# Start of Given material

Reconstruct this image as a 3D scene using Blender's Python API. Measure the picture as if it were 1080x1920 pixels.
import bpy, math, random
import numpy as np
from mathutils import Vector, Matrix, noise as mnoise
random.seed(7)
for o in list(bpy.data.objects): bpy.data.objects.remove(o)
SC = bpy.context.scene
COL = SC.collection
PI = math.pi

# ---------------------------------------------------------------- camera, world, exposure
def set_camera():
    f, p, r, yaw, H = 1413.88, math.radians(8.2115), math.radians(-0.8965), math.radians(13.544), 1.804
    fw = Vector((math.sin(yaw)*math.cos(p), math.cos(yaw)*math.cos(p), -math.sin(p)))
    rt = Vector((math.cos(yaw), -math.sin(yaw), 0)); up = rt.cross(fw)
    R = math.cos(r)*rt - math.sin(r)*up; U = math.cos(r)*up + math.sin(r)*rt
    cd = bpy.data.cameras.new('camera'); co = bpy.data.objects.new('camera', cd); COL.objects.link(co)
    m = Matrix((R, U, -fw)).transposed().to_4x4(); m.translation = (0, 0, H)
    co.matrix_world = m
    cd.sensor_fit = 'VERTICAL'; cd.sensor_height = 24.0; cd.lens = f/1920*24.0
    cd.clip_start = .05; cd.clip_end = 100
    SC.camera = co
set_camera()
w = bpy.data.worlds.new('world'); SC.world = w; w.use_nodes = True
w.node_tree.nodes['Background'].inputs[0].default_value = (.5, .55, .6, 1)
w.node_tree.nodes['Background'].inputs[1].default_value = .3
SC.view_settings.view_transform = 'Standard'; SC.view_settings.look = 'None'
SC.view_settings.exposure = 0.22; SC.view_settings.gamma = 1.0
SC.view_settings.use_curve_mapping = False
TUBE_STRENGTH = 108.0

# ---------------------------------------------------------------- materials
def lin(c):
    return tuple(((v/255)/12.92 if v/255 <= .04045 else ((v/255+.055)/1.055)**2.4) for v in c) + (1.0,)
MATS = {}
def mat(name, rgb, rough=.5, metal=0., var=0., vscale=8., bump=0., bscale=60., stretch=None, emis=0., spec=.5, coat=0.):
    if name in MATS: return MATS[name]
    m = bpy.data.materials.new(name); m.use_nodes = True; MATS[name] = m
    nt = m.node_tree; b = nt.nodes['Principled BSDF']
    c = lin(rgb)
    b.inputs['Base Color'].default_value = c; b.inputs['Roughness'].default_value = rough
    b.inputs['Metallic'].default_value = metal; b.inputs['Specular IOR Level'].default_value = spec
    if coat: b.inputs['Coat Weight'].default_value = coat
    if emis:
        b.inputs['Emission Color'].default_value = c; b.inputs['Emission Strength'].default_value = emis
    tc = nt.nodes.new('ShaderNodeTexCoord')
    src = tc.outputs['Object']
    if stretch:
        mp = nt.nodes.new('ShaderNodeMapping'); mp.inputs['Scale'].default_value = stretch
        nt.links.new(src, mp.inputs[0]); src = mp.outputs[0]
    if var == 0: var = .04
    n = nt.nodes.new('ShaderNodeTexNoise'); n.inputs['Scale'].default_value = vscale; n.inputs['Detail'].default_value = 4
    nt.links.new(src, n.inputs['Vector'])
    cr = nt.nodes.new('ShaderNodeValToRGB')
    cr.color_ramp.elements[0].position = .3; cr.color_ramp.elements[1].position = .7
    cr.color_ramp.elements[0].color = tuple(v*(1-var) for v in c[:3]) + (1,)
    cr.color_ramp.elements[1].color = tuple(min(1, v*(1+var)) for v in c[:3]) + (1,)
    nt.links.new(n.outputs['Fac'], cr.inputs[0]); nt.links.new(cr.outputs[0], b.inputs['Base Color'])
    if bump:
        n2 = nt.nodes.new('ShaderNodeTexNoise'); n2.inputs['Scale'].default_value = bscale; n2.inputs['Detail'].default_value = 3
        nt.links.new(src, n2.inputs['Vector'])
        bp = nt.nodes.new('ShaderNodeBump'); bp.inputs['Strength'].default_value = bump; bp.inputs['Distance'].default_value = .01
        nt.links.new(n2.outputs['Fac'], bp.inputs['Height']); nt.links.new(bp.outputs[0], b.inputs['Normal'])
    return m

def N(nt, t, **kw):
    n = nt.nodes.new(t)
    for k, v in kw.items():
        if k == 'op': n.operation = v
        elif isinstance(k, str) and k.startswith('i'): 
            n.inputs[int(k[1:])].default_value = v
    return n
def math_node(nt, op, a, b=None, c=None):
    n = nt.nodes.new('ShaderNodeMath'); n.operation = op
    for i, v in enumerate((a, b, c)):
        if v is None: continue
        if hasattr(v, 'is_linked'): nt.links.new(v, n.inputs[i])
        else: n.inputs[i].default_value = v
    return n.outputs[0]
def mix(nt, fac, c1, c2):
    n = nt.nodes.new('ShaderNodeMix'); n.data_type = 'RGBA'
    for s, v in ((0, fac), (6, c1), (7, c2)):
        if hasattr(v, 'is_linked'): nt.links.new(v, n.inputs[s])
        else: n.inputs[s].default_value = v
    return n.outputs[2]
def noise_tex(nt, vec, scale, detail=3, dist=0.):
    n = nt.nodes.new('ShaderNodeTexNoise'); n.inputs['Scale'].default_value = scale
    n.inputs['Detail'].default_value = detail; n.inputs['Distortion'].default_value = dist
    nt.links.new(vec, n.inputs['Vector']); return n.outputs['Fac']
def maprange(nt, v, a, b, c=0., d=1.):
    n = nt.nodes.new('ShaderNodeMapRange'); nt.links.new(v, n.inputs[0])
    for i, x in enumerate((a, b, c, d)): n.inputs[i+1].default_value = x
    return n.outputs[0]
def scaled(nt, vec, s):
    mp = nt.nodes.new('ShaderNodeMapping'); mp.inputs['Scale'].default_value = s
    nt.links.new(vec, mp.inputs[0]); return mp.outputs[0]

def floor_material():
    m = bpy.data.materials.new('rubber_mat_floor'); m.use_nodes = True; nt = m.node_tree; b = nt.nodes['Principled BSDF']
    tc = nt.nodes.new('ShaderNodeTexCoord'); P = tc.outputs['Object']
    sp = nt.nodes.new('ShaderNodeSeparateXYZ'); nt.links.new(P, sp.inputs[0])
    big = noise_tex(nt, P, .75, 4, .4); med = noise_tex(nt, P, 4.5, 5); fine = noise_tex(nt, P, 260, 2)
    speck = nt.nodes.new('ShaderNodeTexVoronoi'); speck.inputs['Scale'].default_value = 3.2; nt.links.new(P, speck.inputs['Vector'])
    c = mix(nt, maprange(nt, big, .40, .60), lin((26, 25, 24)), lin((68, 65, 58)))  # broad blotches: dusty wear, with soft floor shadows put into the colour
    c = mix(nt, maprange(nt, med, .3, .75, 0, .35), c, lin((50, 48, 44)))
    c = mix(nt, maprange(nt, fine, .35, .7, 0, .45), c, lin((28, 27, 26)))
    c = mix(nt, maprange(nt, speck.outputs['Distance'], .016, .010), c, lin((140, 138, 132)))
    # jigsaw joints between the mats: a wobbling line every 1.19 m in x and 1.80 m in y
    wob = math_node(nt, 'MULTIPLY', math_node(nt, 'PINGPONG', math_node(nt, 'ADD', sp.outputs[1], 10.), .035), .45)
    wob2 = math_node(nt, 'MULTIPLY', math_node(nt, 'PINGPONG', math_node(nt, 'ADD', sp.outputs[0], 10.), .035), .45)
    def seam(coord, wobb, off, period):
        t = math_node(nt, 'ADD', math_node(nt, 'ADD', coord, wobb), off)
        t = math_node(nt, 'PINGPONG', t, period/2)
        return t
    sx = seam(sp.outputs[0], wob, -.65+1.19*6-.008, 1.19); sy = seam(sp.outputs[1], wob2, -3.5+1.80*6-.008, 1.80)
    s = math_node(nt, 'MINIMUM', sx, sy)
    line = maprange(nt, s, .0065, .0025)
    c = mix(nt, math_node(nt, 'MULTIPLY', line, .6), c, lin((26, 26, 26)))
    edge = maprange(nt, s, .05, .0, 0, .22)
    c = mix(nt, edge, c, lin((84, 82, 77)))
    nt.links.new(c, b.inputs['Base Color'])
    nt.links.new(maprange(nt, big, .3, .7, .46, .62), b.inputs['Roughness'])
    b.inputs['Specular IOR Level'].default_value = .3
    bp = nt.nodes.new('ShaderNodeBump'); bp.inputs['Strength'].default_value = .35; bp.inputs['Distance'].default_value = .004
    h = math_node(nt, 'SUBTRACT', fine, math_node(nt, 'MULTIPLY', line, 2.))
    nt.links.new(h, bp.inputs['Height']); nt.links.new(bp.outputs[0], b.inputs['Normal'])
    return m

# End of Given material

- _Task prompt_:
Among the lines of the data, identify those with the word "scene". Copy each of them.

- _Solution for this exercise_:
Reconstruct this image as a 3D scene using Blender's Python API. Measure the picture as if it were 1080x1920 pixels.
SC = bpy.context.scene